**What is asked**
Output all lines exactly.

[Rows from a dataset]
##############################
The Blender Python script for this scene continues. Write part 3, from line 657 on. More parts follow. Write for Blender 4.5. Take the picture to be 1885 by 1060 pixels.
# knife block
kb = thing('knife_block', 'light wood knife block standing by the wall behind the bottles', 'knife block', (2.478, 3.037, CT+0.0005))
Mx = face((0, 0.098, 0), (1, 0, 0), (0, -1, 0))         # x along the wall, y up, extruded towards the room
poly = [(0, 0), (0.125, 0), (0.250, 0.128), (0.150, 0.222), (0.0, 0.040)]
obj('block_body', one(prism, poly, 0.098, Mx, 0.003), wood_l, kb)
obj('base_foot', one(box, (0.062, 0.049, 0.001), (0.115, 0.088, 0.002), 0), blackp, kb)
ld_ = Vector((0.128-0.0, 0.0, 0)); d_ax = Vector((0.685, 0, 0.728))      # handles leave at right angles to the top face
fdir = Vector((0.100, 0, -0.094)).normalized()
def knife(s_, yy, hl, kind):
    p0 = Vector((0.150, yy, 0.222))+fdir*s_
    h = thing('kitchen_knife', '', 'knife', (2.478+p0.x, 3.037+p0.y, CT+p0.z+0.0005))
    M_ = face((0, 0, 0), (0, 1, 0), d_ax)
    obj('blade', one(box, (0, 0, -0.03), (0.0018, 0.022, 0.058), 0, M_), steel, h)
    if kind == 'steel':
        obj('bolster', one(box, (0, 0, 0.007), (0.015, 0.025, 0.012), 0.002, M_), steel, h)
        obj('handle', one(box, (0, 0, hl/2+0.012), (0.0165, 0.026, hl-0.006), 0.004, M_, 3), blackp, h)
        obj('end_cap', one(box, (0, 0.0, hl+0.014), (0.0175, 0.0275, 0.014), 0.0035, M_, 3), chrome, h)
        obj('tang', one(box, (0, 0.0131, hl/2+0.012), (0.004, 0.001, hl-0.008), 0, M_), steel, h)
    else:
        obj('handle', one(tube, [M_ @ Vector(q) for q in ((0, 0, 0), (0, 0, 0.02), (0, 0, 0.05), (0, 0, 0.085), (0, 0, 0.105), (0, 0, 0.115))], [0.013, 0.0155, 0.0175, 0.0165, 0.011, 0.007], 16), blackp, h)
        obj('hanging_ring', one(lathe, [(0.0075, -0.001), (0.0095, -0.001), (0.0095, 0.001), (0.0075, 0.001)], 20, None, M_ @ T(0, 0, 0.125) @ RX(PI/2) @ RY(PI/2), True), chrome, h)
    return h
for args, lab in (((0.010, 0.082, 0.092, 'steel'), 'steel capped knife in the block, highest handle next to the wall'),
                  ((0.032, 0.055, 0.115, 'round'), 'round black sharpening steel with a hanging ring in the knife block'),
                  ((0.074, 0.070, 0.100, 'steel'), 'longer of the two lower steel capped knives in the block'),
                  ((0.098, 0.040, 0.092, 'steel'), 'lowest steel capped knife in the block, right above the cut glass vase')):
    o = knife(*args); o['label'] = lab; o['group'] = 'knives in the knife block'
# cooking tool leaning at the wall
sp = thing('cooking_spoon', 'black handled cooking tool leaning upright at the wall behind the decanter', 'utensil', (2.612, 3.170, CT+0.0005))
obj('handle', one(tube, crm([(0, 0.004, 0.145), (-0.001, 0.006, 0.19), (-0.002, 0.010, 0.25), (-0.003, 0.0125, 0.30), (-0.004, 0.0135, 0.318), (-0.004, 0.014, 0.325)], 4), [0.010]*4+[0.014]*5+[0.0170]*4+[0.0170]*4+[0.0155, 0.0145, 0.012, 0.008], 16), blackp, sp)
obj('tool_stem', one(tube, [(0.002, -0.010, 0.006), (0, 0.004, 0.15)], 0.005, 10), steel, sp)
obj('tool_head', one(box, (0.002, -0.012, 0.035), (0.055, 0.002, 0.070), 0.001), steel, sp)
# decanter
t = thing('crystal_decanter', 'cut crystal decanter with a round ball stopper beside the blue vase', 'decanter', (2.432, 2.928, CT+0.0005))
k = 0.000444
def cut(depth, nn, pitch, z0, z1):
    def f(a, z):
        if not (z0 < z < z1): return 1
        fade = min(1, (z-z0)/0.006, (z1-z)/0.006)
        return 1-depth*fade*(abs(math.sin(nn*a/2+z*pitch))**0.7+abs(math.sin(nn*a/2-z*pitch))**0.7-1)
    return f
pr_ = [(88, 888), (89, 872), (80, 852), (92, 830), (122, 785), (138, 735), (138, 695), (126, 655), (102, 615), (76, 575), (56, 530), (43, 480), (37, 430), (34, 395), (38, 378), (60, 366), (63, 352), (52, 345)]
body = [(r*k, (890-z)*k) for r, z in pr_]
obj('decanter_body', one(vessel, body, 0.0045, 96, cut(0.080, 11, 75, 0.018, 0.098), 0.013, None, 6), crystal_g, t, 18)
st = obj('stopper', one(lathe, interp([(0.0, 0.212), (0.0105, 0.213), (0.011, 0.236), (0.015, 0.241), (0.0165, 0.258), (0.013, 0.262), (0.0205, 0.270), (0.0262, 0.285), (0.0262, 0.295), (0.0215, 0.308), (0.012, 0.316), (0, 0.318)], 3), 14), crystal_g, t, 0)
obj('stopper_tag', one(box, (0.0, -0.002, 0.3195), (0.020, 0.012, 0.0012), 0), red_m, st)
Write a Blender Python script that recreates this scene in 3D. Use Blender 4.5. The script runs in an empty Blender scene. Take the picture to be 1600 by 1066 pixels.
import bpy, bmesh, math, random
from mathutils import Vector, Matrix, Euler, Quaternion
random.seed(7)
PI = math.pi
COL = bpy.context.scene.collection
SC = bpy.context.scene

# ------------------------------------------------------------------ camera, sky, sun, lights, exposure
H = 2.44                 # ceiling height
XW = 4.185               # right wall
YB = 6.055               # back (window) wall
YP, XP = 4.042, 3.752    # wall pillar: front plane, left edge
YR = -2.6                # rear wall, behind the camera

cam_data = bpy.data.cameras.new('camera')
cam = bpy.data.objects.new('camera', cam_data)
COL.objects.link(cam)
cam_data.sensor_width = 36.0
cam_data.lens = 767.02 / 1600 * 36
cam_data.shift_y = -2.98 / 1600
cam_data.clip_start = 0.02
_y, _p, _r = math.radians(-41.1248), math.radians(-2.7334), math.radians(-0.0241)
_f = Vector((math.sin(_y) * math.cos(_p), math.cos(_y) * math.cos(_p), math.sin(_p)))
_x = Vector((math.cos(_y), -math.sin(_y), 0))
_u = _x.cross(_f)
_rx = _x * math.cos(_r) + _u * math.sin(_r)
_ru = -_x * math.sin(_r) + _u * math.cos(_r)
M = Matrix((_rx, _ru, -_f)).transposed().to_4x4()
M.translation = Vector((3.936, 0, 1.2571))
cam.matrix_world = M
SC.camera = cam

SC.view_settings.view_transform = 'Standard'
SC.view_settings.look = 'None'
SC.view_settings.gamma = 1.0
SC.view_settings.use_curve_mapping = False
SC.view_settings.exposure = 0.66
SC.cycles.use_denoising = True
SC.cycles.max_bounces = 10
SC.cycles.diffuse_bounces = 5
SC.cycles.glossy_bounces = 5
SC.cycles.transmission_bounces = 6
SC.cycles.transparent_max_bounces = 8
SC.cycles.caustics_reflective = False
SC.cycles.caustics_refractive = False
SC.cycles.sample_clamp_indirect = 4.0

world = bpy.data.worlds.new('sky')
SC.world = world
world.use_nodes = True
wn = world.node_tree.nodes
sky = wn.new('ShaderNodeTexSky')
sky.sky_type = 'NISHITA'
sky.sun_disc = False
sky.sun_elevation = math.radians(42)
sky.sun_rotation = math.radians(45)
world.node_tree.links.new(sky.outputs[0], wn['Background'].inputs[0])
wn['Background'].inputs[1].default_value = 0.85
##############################
**Task solution**
The Blender Python script for this scene continues. Write part 3, from line 657 on. More parts follow. Write for Blender 4.5. Take the picture to be 1885 by 1060 pixels.
# knife block
kb = thing('knife_block', 'light wood knife block standing by the wall behind the bottles', 'knife block', (2.478, 3.037, CT+0.0005))
Mx = face((0, 0.098, 0), (1, 0, 0), (0, -1, 0))         # x along the wall, y up, extruded towards the room
poly = [(0, 0), (0.125, 0), (0.250, 0.128), (0.150, 0.222), (0.0, 0.040)]
obj('block_body', one(prism, poly, 0.098, Mx, 0.003), wood_l, kb)
obj('base_foot', one(box, (0.062, 0.049, 0.001), (0.115, 0.088, 0.002), 0), blackp, kb)
ld_ = Vector((0.128-0.0, 0.0, 0)); d_ax = Vector((0.685, 0, 0.728))      # handles leave at right angles to the top face
fdir = Vector((0.100, 0, -0.094)).normalized()
def knife(s_, yy, hl, kind):
    p0 = Vector((0.150, yy, 0.222))+fdir*s_
    h = thing('kitchen_knife', '', 'knife', (2.478+p0.x, 3.037+p0.y, CT+p0.z+0.0005))
    M_ = face((0, 0, 0), (0, 1, 0), d_ax)
    obj('blade', one(box, (0, 0, -0.03), (0.0018, 0.022, 0.058), 0, M_), steel, h)
    if kind == 'steel':
        obj('bolster', one(box, (0, 0, 0.007), (0.015, 0.025, 0.012), 0.002, M_), steel, h)
        obj('handle', one(box, (0, 0, hl/2+0.012), (0.0165, 0.026, hl-0.006), 0.004, M_, 3), blackp, h)
        obj('end_cap', one(box, (0, 0.0, hl+0.014), (0.0175, 0.0275, 0.014), 0.0035, M_, 3), chrome, h)
        obj('tang', one(box, (0, 0.0131, hl/2+0.012), (0.004, 0.001, hl-0.008), 0, M_), steel, h)
    else:
        obj('handle', one(tube, [M_ @ Vector(q) for q in ((0, 0, 0), (0, 0, 0.02), (0, 0, 0.05), (0, 0, 0.085), (0, 0, 0.105), (0, 0, 0.115))], [0.013, 0.0155, 0.0175, 0.0165, 0.011, 0.007], 16), blackp, h)
        obj('hanging_ring', one(lathe, [(0.0075, -0.001), (0.0095, -0.001), (0.0095, 0.001), (0.0075, 0.001)], 20, None, M_ @ T(0, 0, 0.125) @ RX(PI/2) @ RY(PI/2), True), chrome, h)
    return h
for args, lab in (((0.010, 0.082, 0.092, 'steel'), 'steel capped knife in the block, highest handle next to the wall'),
                  ((0.032, 0.055, 0.115, 'round'), 'round black sharpening steel with a hanging ring in the knife block'),
                  ((0.074, 0.070, 0.100, 'steel'), 'longer of the two lower steel capped knives in the block'),
                  ((0.098, 0.040, 0.092, 'steel'), 'lowest steel capped knife in the block, right above the cut glass vase')):
    o = knife(*args); o['label'] = lab; o['group'] = 'knives in the knife block'
# cooking tool leaning at the wall
sp = thing('cooking_spoon', 'black handled cooking tool leaning upright at the wall behind the decanter', 'utensil', (2.612, 3.170, CT+0.0005))
obj('handle', one(tube, crm([(0, 0.004, 0.145), (-0.001, 0.006, 0.19), (-0.002, 0.010, 0.25), (-0.003, 0.0125, 0.30), (-0.004, 0.0135, 0.318), (-0.004, 0.014, 0.325)], 4), [0.010]*4+[0.014]*5+[0.0170]*4+[0.0170]*4+[0.0155, 0.0145, 0.012, 0.008], 16), blackp, sp)
obj('tool_stem', one(tube, [(0.002, -0.010, 0.006), (0, 0.004, 0.15)], 0.005, 10), steel, sp)
obj('tool_head', one(box, (0.002, -0.012, 0.035), (0.055, 0.002, 0.070), 0.001), steel, sp)
# decanter
t = thing('crystal_decanter', 'cut crystal decanter with a round ball stopper beside the blue vase', 'decanter', (2.432, 2.928, CT+0.0005))
k = 0.000444
def cut(depth, nn, pitch, z0, z1):
    def f(a, z):
        if not (z0 < z < z1): return 1
        fade = min(1, (z-z0)/0.006, (z1-z)/0.006)
        return 1-depth*fade*(abs(math.sin(nn*a/2+z*pitch))**0.7+abs(math.sin(nn*a/2-z*pitch))**0.7-1)
    return f
pr_ = [(88, 888), (89, 872), (80, 852), (92, 830), (122, 785), (138, 735), (138, 695), (126, 655), (102, 615), (76, 575), (56, 530), (43, 480), (37, 430), (34, 395), (38, 378), (60, 366), (63, 352), (52, 345)]
body = [(r*k, (890-z)*k) for r, z in pr_]
obj('decanter_body', one(vessel, body, 0.0045, 96, cut(0.080, 11, 75, 0.018, 0.098), 0.013, None, 6), crystal_g, t, 18)
st = obj('stopper', one(lathe, interp([(0.0, 0.212), (0.0105, 0.213), (0.011, 0.236), (0.015, 0.241), (0.0165, 0.258), (0.013, 0.262), (0.0205, 0.270), (0.0262, 0.285), (0.0262, 0.295), (0.0215, 0.308), (0.012, 0.316), (0, 0.318)], 3), 14), crystal_g, t, 0)
obj('stopper_tag', one(box, (0.0, -0.002, 0.3195), (0.020, 0.012, 0.0012), 0), red_m, st)
Write a Blender Python script that recreates this scene in 3D. Use Blender 4.5. The script runs in an empty Blender scene. Take the picture to be 1600 by 1066 pixels.
import bpy, bmesh, math, random
from mathutils import Vector, Matrix, Euler, Quaternion
random.seed(7)
PI = math.pi
COL = bpy.context.scene.collection
SC = bpy.context.scene

# ------------------------------------------------------------------ camera, sky, sun, lights, exposure
H = 2.44                 # ceiling height
XW = 4.185               # right wall
YB = 6.055               # back (window) wall
YP, XP = 4.042, 3.752    # wall pillar: front plane, left edge
YR = -2.6                # rear wall, behind the camera

cam_data = bpy.data.cameras.new('camera')
cam = bpy.data.objects.new('camera', cam_data)
COL.objects.link(cam)
cam_data.sensor_width = 36.0
cam_data.lens = 767.02 / 1600 * 36
cam_data.shift_y = -2.98 / 1600
cam_data.clip_start = 0.02
_y, _p, _r = math.radians(-41.1248), math.radians(-2.7334), math.radians(-0.0241)
_f = Vector((math.sin(_y) * math.cos(_p), math.cos(_y) * math.cos(_p), math.sin(_p)))
_x = Vector((math.cos(_y), -math.sin(_y), 0))
_u = _x.cross(_f)
_rx = _x * math.cos(_r) + _u * math.sin(_r)
_ru = -_x * math.sin(_r) + _u * math.cos(_r)
M = Matrix((_rx, _ru, -_f)).transposed().to_4x4()
M.translation = Vector((3.936, 0, 1.2571))
cam.matrix_world = M
SC.camera = cam

SC.view_settings.view_transform = 'Standard'
SC.view_settings.look = 'None'
SC.view_settings.gamma = 1.0
SC.view_settings.use_curve_mapping = False
SC.view_settings.exposure = 0.66
SC.cycles.use_denoising = True
SC.cycles.max_bounces = 10
SC.cycles.diffuse_bounces = 5
SC.cycles.glossy_bounces = 5
SC.cycles.transmission_bounces = 6
SC.cycles.transparent_max_bounces = 8
SC.cycles.caustics_reflective = False
SC.cycles.caustics_refractive = False
SC.cycles.sample_clamp_indirect = 4.0

world = bpy.data.worlds.new('sky')
SC.world = world
world.use_nodes = True
wn = world.node_tree.nodes
sky = wn.new('ShaderNodeTexSky')
sky.sky_type = 'NISHITA'
sky.sun_disc = False
sky.sun_elevation = math.radians(42)
sky.sun_rotation = math.radians(45)
world.node_tree.links.new(sky.outputs[0], wn['Background'].inputs[0])
wn['Background'].inputs[1].default_value = 0.85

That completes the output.